「最低2回は映画館で観た方が良い映画」Pure Japanese sasayacoさんの映画レビュー(感想・評価)
最低2回は映画館で観た方が良い映画
昨今珍しい、原作オリジナルの映画で一言で言うと文字通り、バイオレンスアクションムービーですがそれだけで終わらないのがこの映画の凄さと新しさであり、中毒性があり冒頭から醸し出す不穏な空気のようにずっとまとわりついて離れない・思考がループする不思議な感覚に陥る映画です。
何度観ても誰が観ても、つまらなかったとしても、ついていけなかったとしても、観ることに意味のある映画です。
暴力・恐怖・サイコ・戦闘・銃・忍者・刀・などなどバラエティに富んだジャンルのアクションを観る事ができるので、物事を判断する時に形や目から入ったものを直感で選んでいく方はもちろん、
思考を繰り返して先読みして物事を判断する方にも愉しめる映画で、博識な方ほど思考の無限ループにはまっていきます。

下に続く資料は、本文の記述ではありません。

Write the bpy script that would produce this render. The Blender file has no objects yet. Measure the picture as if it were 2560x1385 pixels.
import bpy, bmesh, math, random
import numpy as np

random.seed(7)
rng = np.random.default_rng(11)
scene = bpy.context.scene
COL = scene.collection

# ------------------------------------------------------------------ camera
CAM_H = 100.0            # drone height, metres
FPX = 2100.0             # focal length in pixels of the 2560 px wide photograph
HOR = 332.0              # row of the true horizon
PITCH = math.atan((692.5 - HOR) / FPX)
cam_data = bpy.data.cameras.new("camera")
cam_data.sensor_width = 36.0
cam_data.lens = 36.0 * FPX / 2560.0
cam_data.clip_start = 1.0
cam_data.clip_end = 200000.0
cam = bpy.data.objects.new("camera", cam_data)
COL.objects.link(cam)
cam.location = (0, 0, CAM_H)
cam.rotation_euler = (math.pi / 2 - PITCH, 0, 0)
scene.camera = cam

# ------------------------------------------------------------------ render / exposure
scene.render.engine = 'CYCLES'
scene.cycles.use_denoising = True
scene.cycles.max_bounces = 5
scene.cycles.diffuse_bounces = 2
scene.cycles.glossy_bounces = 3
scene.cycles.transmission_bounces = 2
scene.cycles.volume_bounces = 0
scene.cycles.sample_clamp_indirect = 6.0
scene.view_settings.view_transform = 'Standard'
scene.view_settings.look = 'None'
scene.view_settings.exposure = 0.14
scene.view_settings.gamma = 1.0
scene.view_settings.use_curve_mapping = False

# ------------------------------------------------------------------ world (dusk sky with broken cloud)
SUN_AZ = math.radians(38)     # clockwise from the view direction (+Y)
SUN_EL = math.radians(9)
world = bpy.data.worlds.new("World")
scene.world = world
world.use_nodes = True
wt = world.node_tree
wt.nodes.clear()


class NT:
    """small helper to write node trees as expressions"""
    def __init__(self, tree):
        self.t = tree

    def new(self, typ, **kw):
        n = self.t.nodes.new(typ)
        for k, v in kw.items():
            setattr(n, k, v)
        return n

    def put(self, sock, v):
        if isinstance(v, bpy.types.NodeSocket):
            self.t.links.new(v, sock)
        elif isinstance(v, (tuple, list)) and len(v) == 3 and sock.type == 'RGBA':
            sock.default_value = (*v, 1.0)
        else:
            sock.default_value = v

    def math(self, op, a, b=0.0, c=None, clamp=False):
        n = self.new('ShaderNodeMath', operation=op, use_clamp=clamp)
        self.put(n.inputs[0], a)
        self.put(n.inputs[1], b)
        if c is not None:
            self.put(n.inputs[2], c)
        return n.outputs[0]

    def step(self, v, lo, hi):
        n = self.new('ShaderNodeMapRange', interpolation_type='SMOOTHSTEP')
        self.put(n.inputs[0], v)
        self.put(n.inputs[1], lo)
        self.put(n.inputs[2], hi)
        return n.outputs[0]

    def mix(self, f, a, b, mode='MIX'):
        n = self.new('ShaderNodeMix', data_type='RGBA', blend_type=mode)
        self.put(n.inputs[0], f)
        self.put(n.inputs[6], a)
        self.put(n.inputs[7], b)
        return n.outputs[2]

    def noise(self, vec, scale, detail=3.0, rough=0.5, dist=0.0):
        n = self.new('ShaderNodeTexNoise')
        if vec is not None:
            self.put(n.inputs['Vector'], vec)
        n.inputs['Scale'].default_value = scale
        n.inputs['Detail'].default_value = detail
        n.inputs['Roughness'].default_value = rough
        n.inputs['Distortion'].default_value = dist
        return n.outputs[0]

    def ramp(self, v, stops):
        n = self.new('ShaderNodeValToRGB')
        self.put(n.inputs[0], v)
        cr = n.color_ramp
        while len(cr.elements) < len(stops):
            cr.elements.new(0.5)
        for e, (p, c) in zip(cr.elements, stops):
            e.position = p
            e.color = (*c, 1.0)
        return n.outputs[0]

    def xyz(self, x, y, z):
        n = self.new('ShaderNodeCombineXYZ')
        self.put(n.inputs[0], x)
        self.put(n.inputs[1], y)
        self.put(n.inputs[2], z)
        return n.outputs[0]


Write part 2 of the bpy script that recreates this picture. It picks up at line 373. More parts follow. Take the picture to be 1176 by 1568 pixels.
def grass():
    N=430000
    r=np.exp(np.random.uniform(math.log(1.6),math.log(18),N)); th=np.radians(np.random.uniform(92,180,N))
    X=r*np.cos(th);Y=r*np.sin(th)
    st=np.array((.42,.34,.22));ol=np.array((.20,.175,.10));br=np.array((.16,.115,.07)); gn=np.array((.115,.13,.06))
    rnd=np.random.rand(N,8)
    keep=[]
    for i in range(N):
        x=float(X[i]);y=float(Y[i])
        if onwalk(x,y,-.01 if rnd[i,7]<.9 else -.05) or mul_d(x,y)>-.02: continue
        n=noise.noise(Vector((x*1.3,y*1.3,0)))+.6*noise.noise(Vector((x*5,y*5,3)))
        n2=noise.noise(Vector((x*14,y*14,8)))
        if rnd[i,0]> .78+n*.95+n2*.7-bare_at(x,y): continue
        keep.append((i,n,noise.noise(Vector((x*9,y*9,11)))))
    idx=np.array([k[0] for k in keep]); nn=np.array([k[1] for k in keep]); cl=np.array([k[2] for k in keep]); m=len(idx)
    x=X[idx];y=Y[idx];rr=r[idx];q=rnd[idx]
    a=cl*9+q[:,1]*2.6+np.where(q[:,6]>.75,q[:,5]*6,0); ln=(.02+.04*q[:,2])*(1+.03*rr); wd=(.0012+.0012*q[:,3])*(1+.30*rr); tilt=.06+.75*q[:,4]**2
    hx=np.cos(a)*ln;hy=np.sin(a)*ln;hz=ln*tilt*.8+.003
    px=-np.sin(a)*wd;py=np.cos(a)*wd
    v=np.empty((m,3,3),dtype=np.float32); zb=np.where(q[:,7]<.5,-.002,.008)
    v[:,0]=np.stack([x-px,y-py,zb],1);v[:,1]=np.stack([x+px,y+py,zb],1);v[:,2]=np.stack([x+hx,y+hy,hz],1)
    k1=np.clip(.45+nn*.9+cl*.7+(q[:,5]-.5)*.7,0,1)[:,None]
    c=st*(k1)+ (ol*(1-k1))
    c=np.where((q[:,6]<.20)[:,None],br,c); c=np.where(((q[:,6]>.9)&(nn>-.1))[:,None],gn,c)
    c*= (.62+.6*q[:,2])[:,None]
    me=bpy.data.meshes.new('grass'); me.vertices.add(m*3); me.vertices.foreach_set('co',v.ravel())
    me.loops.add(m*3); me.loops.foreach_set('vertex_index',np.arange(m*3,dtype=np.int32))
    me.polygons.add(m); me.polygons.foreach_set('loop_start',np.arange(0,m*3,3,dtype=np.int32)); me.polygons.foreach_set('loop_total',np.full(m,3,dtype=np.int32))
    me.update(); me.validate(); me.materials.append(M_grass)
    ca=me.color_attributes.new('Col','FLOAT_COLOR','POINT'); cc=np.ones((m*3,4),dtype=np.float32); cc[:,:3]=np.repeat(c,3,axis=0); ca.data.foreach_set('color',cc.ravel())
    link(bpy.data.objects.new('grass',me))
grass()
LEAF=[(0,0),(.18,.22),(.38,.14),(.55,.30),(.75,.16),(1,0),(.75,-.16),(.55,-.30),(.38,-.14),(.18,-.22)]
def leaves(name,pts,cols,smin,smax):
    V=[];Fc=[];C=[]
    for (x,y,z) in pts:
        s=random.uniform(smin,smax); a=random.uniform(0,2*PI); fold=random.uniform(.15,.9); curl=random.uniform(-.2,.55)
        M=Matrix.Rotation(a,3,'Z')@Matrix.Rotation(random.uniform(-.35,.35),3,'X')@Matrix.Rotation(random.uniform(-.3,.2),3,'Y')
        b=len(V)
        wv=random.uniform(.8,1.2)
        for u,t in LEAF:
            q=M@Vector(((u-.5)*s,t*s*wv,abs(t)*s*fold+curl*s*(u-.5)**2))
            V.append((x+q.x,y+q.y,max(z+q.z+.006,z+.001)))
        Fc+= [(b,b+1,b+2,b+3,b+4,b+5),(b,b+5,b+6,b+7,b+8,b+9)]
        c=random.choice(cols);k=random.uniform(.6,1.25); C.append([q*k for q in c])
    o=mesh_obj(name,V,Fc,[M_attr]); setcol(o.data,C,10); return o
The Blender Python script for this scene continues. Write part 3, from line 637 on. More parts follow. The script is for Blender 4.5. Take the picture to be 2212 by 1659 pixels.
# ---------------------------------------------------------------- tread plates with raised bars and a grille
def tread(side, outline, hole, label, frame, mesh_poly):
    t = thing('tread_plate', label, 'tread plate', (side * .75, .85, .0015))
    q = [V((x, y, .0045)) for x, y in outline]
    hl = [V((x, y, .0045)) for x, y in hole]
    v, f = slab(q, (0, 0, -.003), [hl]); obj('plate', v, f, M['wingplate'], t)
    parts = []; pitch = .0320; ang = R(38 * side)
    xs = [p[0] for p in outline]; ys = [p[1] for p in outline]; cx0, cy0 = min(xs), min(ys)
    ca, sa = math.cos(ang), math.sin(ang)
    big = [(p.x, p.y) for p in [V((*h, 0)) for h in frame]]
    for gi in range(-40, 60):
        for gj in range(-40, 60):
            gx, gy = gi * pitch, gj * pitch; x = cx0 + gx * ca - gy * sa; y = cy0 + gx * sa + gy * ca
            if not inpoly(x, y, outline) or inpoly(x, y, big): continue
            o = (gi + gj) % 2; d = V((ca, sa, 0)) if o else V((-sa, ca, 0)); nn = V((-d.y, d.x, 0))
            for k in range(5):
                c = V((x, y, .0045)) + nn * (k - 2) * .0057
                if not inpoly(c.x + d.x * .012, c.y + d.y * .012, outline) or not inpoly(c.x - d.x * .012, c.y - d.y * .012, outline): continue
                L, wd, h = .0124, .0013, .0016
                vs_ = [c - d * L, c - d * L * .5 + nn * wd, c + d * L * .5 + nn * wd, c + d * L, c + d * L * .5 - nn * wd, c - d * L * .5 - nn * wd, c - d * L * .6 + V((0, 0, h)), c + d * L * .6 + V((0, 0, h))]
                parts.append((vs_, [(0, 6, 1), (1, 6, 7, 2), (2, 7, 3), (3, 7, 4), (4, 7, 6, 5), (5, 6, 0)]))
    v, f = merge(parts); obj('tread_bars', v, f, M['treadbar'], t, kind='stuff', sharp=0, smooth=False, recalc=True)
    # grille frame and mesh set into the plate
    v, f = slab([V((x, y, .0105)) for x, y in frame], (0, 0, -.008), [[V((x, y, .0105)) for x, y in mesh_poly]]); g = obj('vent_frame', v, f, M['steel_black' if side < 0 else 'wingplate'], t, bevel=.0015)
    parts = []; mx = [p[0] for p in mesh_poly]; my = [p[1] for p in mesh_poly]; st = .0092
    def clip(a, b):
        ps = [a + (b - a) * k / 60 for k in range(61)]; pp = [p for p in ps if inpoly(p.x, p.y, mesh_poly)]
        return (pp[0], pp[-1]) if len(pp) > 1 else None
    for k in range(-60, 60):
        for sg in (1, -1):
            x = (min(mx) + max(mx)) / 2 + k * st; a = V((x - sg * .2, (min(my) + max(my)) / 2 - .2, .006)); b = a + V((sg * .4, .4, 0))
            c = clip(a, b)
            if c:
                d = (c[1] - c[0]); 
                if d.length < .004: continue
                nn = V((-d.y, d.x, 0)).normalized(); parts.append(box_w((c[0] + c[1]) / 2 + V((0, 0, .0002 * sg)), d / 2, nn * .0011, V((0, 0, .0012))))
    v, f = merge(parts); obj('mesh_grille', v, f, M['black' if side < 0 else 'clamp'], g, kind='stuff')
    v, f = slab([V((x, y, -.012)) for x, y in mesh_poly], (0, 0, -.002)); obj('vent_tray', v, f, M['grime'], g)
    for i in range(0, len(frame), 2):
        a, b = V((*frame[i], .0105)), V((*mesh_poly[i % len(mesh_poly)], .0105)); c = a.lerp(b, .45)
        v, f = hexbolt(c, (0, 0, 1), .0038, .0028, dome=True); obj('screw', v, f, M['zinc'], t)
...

。
日本社会の縮図と歴史が映画の中で表現されていて、主人公役のディーンフジオカさん演じる立石の真っ直ぐさ故にズレていってしまう職人具合が恐ろしくバイオレンスなのですが、
まさにヒール役といえる現役プロレスラーの坂口征夫さんのアクションは演技だけでなくたたずまいから本物で、醸し出す冷酷な視線の先の恐怖と戦闘を愉しんでる感が物語にどんどんのめりこんでいけます。
でもこの善悪が物語のキーワードになって行くのですがどちらも依頼人に忠実であり自分の義を通しているだけなのです。
他にもあらゆるバイオレンスが散りばめられていますが、私が1番恐怖なのは女子高生アユミの「優しい人」というセリフです。
これらの部分が理解し難い方はコメンタリー上映もしているのでぜひ解説をききながら観るといいのですが、監督とプロデューサー・演者の話を聞きながら映画を観るという面白さも味わえます。
おすすめの鑑賞方法が、1度目は前方あるいは音がしっかりと聴ける座席で音からの刺激と光の描写、映像と心のリンクなどこの映画の世界観と自分自身が感じた心の動きを味わい、
2回目は座席後方フレーム枠外でコメンタリーを聴きながら、客観的視点で社会と自分との対比を考えることをおすすめしたいです。
私は初見が後方の座席で観たのでかなり感想が客観的視点になりましたが、それはそれでとても愉しめるものでした。
ただ、
音の不穏さなどは感じられたものの映画館特有の臨場感と色んな方向からの音が聴き取れていなかったので
2回目で世界観に没頭できた時に映画館で観るなら断然前の方だなと思いました。
そして、ディーン・フジオカさんプロデュースという事でディーンさん目当てで観た映画でもありましたが、コメンタリー上映を通して松永監督のストーリーや画の切り取り方にとても共感し興味を持ちましたし、音楽を担当した世武さんはじめ、創り手がワクワクしながら挑戦しながら創った作品というところが映画ファンなら納得できるのではと思います。
最初にも書きましたが、何度観ても誰が観ても、つまらなかったとしても、ついていけなかったとしても、観ることに意味のある映画です。
制作者が映画館を自分自身を写す鏡、実験装置と言い表しています。
価値観の相違を知るきっかけとしてこの装置を利用してみてほしいです。